═════ GIVEN MATERIAL

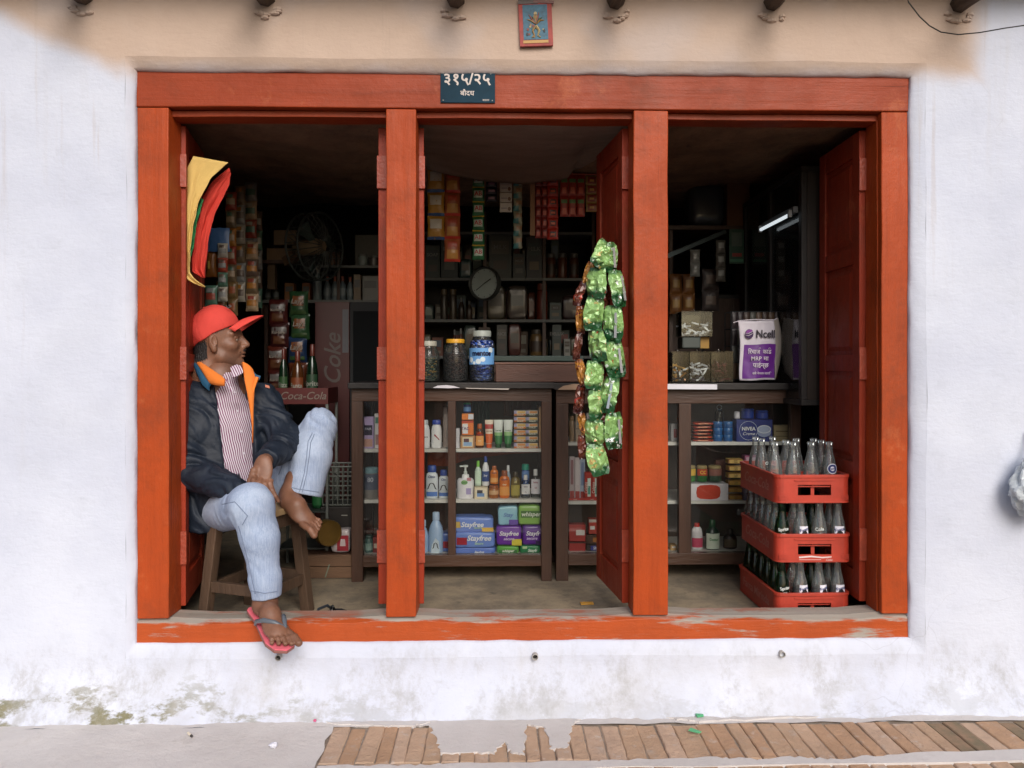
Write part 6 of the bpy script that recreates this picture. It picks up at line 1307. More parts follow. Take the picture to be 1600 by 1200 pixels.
# ------------------------------------------------------------------ the seated man: smooth implicit surfaces
def surfnet(d, lo, h):
    s = d < 0; nx, ny, nz = d.shape
    c = [s[i:nx-1+i, j:ny-1+j, k:nz-1+k] for i in (0, 1) for j in (0, 1) for k in (0, 1)]
    cnt = sum(x.astype(np.int8) for x in c); act = (cnt > 0) & (cnt < 8)
    I = np.argwhere(act); n = len(I); vid = -np.ones(act.shape, np.int64); vid[act] = np.arange(n)
    acc = np.zeros((n, 3)); num = np.zeros(n)
    cor = [(i, j, k) for i in (0, 1) for j in (0, 1) for k in (0, 1)]
    dv = [d[I[:, 0] + a, I[:, 1] + b, I[:, 2] + e] for a, b, e in cor]
    for p in range(8):
        for q_ in range(p + 1, 8):
            if sum(abs(x - y) for x, y in zip(cor[p], cor[q_])) != 1: continue
            m = (dv[p] < 0) != (dv[q_] < 0); den = dv[p] - dv[q_]; tt = np.where(m, dv[p] / np.where(den == 0, 1, den), 0)
            A_ = np.array(cor[p], float); B = np.array(cor[q_], float)
            acc[m] += A_ + tt[m, None] * (B - A_); num[m] += 1
    V = (I + acc / num[:, None]) * h + np.array(lo)
    F = []
    for ax in range(3):
        sl0 = [slice(1, -1)] * 3; sl0[ax] = slice(0, -1); sl1 = [slice(1, -1)] * 3; sl1[ax] = slice(1, None)
        e = s[tuple(sl0)] != s[tuple(sl1)]; J = np.argwhere(e); off = np.array([1, 1, 1]); off[ax] = 0; J = J + off
        b, c_ = [(1, 2), (2, 0), (0, 1)][ax]
        ub = np.zeros(3, int); ub[b] = 1; uc = np.zeros(3, int); uc[c_] = 1
        qd = [vid[tuple((J - x).T)] for x in (ub + uc, uc, 0 * ub, ub)]
        Q = np.stack(qd, 1); flip = s[tuple(J.T)]
        Q[~flip] = Q[~flip][:, ::-1]; F.append(Q)
    F = np.concatenate(F); F = F[(F >= 0).all(1)]
    return V, F
def sdf(fn, pts, pad, h):
    pts = np.array([list(p) for p in pts]); lo = pts.min(0) - pad; hi = pts.max(0) + pad
    ax = [np.arange(lo[i], hi[i] + h, h, dtype=np.float32) for i in range(3)]
    g = np.stack(np.meshgrid(*ax, indexing='ij'), -1)
    return surfnet(fn(g), lo, h)
def V3(p): return np.array(list(p), np.float32)
def cone(g, a, b, ra, rb):
    a, b = V3(a), V3(b); ab = b - a; t = np.clip(((g - a) @ ab) / float(ab @ ab), 0, 1)
    return np.linalg.norm(g - a - t[..., None] * ab, axis=-1) - (ra + (rb - ra) * t)
def ell(g, c, r, rot=None):
    p = g - V3(c)
    if rot is not None: p = p @ rot
    r = np.array(r, np.float32); k0 = np.linalg.norm(p / r, axis=-1); k1 = np.linalg.norm(p / (r * r), axis=-1)
    return k0 * (k0 - 1) / np.maximum(k1, 1e-6)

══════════

» REQUIREMENT
Transcribe the listing in full and omit the pictures.

» EXPECTED ANSWER
Write part 6 of the bpy script that recreates this picture. It picks up at line 1307. More parts follow. Take the picture to be 1600 by 1200 pixels.
# ------------------------------------------------------------------ the seated man: smooth implicit surfaces
def surfnet(d, lo, h):
    s = d < 0; nx, ny, nz = d.shape
    c = [s[i:nx-1+i, j:ny-1+j, k:nz-1+k] for i in (0, 1) for j in (0, 1) for k in (0, 1)]
    cnt = sum(x.astype(np.int8) for x in c); act = (cnt > 0) & (cnt < 8)
    I = np.argwhere(act); n = len(I); vid = -np.ones(act.shape, np.int64); vid[act] = np.arange(n)
    acc = np.zeros((n, 3)); num = np.zeros(n)
    cor = [(i, j, k) for i in (0, 1) for j in (0, 1) for k in (0, 1)]
    dv = [d[I[:, 0] + a, I[:, 1] + b, I[:, 2] + e] for a, b, e in cor]
    for p in range(8):
        for q_ in range(p + 1, 8):
            if sum(abs(x - y) for x, y in zip(cor[p], cor[q_])) != 1: continue
            m = (dv[p] < 0) != (dv[q_] < 0); den = dv[p] - dv[q_]; tt = np.where(m, dv[p] / np.where(den == 0, 1, den), 0)
            A_ = np.array(cor[p], float); B = np.array(cor[q_], float)
            acc[m] += A_ + tt[m, None] * (B - A_); num[m] += 1
    V = (I + acc / num[:, None]) * h + np.array(lo)
    F = []
    for ax in range(3):
        sl0 = [slice(1, -1)] * 3; sl0[ax] = slice(0, -1); sl1 = [slice(1, -1)] * 3; sl1[ax] = slice(1, None)
        e = s[tuple(sl0)] != s[tuple(sl1)]; J = np.argwhere(e); off = np.array([1, 1, 1]); off[ax] = 0; J = J + off
        b, c_ = [(1, 2), (2, 0), (0, 1)][ax]
        ub = np.zeros(3, int); ub[b] = 1; uc = np.zeros(3, int); uc[c_] = 1
        qd = [vid[tuple((J - x).T)] for x in (ub + uc, uc, 0 * ub, ub)]
        Q = np.stack(qd, 1); flip = s[tuple(J.T)]
        Q[~flip] = Q[~flip][:, ::-1]; F.append(Q)
    F = np.concatenate(F); F = F[(F >= 0).all(1)]
    return V, F
def sdf(fn, pts, pad, h):
    pts = np.array([list(p) for p in pts]); lo = pts.min(0) - pad; hi = pts.max(0) + pad
    ax = [np.arange(lo[i], hi[i] + h, h, dtype=np.float32) for i in range(3)]
    g = np.stack(np.meshgrid(*ax, indexing='ij'), -1)
    return surfnet(fn(g), lo, h)
def V3(p): return np.array(list(p), np.float32)
def cone(g, a, b, ra, rb):
    a, b = V3(a), V3(b); ab = b - a; t = np.clip(((g - a) @ ab) / float(ab @ ab), 0, 1)
    return np.linalg.norm(g - a - t[..., None] * ab, axis=-1) - (ra + (rb - ra) * t)
def ell(g, c, r, rot=None):
    p = g - V3(c)
    if rot is not None: p = p @ rot
    r = np.array(r, np.float32); k0 = np.linalg.norm(p / r, axis=-1); k1 = np.linalg.norm(p / (r * r), axis=-1)
    return k0 * (k0 - 1) / np.maximum(k1, 1e-6)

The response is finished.